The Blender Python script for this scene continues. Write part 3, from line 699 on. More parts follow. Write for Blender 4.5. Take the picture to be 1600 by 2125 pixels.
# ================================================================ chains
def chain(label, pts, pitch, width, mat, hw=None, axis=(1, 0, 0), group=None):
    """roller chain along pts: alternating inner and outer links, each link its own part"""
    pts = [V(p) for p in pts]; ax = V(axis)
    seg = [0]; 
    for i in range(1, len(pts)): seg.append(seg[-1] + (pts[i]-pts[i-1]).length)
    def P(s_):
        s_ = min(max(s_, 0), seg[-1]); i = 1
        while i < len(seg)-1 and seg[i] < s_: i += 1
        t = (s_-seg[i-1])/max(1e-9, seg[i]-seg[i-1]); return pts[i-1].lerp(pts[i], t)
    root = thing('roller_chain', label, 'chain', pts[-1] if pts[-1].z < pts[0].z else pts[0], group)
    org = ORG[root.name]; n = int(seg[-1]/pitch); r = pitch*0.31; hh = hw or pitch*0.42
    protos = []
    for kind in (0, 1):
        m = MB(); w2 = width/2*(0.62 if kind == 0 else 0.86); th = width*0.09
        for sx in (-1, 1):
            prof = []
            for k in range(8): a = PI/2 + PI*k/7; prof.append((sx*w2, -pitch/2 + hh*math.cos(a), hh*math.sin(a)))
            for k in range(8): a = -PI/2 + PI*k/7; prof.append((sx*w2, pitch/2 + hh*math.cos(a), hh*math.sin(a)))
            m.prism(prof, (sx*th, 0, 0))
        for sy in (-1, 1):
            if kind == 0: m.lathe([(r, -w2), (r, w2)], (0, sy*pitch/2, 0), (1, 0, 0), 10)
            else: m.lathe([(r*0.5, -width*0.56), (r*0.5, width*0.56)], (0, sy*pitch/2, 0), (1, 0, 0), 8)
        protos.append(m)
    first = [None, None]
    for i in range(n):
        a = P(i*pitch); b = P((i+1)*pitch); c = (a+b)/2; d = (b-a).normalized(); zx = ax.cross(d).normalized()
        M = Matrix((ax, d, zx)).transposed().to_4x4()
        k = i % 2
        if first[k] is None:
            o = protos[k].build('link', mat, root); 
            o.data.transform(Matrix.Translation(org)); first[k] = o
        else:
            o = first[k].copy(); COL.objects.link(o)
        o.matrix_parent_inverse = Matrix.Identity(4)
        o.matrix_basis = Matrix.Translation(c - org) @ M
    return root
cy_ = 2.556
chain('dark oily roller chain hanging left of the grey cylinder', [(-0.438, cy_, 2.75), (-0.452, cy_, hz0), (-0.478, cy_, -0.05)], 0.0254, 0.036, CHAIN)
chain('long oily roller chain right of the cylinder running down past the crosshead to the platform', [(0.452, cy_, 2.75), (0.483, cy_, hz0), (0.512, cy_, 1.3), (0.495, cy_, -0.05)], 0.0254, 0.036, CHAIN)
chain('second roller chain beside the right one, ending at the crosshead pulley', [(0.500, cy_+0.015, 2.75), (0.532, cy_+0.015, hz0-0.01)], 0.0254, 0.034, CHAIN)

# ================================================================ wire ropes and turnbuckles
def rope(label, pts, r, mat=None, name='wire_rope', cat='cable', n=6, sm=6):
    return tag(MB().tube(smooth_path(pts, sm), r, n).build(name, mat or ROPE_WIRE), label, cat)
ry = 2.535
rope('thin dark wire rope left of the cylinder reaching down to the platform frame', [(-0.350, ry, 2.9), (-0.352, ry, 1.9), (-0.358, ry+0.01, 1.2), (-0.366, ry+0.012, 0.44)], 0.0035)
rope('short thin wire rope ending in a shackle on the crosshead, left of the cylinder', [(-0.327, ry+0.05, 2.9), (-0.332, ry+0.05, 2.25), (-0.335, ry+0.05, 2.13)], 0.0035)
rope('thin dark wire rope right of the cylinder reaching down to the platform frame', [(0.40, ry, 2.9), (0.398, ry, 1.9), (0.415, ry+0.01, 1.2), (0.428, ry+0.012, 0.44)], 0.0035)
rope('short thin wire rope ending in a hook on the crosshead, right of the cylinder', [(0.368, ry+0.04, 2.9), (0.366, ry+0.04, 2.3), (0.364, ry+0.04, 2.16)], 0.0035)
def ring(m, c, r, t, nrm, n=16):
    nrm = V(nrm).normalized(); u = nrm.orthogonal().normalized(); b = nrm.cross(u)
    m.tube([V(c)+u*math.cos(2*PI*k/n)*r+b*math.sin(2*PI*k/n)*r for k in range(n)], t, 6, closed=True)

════

REQUIREMENTS -> Copy the material above, line for line.

ANSWER ->
The Blender Python script for this scene continues. Write part 3, from line 699 on. More parts follow. Write for Blender 4.5. Take the picture to be 1600 by 2125 pixels.
# ================================================================ chains
def chain(label, pts, pitch, width, mat, hw=None, axis=(1, 0, 0), group=None):
    """roller chain along pts: alternating inner and outer links, each link its own part"""
    pts = [V(p) for p in pts]; ax = V(axis)
    seg = [0]; 
    for i in range(1, len(pts)): seg.append(seg[-1] + (pts[i]-pts[i-1]).length)
    def P(s_):
        s_ = min(max(s_, 0), seg[-1]); i = 1
        while i < len(seg)-1 and seg[i] < s_: i += 1
        t = (s_-seg[i-1])/max(1e-9, seg[i]-seg[i-1]); return pts[i-1].lerp(pts[i], t)
    root = thing('roller_chain', label, 'chain', pts[-1] if pts[-1].z < pts[0].z else pts[0], group)
    org = ORG[root.name]; n = int(seg[-1]/pitch); r = pitch*0.31; hh = hw or pitch*0.42
    protos = []
    for kind in (0, 1):
        m = MB(); w2 = width/2*(0.62 if kind == 0 else 0.86); th = width*0.09
        for sx in (-1, 1):
            prof = []
            for k in range(8): a = PI/2 + PI*k/7; prof.append((sx*w2, -pitch/2 + hh*math.cos(a), hh*math.sin(a)))
            for k in range(8): a = -PI/2 + PI*k/7; prof.append((sx*w2, pitch/2 + hh*math.cos(a), hh*math.sin(a)))
            m.prism(prof, (sx*th, 0, 0))
        for sy in (-1, 1):
            if kind == 0: m.lathe([(r, -w2), (r, w2)], (0, sy*pitch/2, 0), (1, 0, 0), 10)
            else: m.lathe([(r*0.5, -width*0.56), (r*0.5, width*0.56)], (0, sy*pitch/2, 0), (1, 0, 0), 8)
        protos.append(m)
    first = [None, None]
    for i in range(n):
        a = P(i*pitch); b = P((i+1)*pitch); c = (a+b)/2; d = (b-a).normalized(); zx = ax.cross(d).normalized()
        M = Matrix((ax, d, zx)).transposed().to_4x4()
        k = i % 2
        if first[k] is None:
            o = protos[k].build('link', mat, root); 
            o.data.transform(Matrix.Translation(org)); first[k] = o
        else:
            o = first[k].copy(); COL.objects.link(o)
        o.matrix_parent_inverse = Matrix.Identity(4)
        o.matrix_basis = Matrix.Translation(c - org) @ M
    return root
cy_ = 2.556
chain('dark oily roller chain hanging left of the grey cylinder', [(-0.438, cy_, 2.75), (-0.452, cy_, hz0), (-0.478, cy_, -0.05)], 0.0254, 0.036, CHAIN)
chain('long oily roller chain right of the cylinder running down past the crosshead to the platform', [(0.452, cy_, 2.75), (0.483, cy_, hz0), (0.512, cy_, 1.3), (0.495, cy_, -0.05)], 0.0254, 0.036, CHAIN)
chain('second roller chain beside the right one, ending at the crosshead pulley', [(0.500, cy_+0.015, 2.75), (0.532, cy_+0.015, hz0-0.01)], 0.0254, 0.034, CHAIN)

# ================================================================ wire ropes and turnbuckles
def rope(label, pts, r, mat=None, name='wire_rope', cat='cable', n=6, sm=6):
    return tag(MB().tube(smooth_path(pts, sm), r, n).build(name, mat or ROPE_WIRE), label, cat)
ry = 2.535
rope('thin dark wire rope left of the cylinder reaching down to the platform frame', [(-0.350, ry, 2.9), (-0.352, ry, 1.9), (-0.358, ry+0.01, 1.2), (-0.366, ry+0.012, 0.44)], 0.0035)
rope('short thin wire rope ending in a shackle on the crosshead, left of the cylinder', [(-0.327, ry+0.05, 2.9), (-0.332, ry+0.05, 2.25), (-0.335, ry+0.05, 2.13)], 0.0035)
rope('thin dark wire rope right of the cylinder reaching down to the platform frame', [(0.40, ry, 2.9), (0.398, ry, 1.9), (0.415, ry+0.01, 1.2), (0.428, ry+0.012, 0.44)], 0.0035)
rope('short thin wire rope ending in a hook on the crosshead, right of the cylinder', [(0.368, ry+0.04, 2.9), (0.366, ry+0.04, 2.3), (0.364, ry+0.04, 2.16)], 0.0035)
def ring(m, c, r, t, nrm, n=16):
    nrm = V(nrm).normalized(); u = nrm.orthogonal().normalized(); b = nrm.cross(u)
    m.tube([V(c)+u*math.cos(2*PI*k/n)*r+b*math.sin(2*PI*k/n)*r for k in range(n)], t, 6, closed=True)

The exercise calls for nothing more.